Cybersecurity and data protection
The connection between digital platforms and physical services increases the importance of cybersecurity controls. Financial institutions must manage risks related to fraud, unauthorized access, and personal data protection.
Regulators worldwide continue to update financial technology frameworks to address these challenges.
Higher operational complexity
Maintaining both digital infrastructure and physical service channels can increase costs. Smaller financial institutions may face challenges competing with larger organizations that have greater technology budgets.
Unequal access to digital services
Digital banking adoption depends on internet availability, smartphone ownership, and digital literacy. In some regions, physical banking channels remain essential for customers who cannot fully rely on digital services.
Future Outlook for Phygital Banking
The future development of phygital banking is expected to depend on how financial institutions balance automation with human-centered services.

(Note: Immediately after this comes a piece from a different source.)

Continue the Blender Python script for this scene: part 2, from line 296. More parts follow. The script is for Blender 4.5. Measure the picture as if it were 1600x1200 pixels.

Industry trends indicate continued growth in areas such as artificial intelligence, biometric authentication, digital identity systems, and embedded financial services. However, the role of physical channels is likely to vary by region, customer needs, and regulatory environments.
Rather than replacing traditional banking completely, phygital models represent a broader transition toward interconnected financial services where digital and physical experiences operate together.
Conclusion
Phygital banking reflects the changing structure of financial services as institutions combine digital technology with physical access points. Mobile applications, payment cards, kiosks, and branches are increasingly being viewed as connected parts of one banking ecosystem.
The model highlights a shift in the financial sector from choosing between digital and physical banking toward creating integrated experiences. Its long-term development will depend on technology investment, regulatory standards, customer adoption, and the ability of institutions to manage both digital innovation and physical accessibility.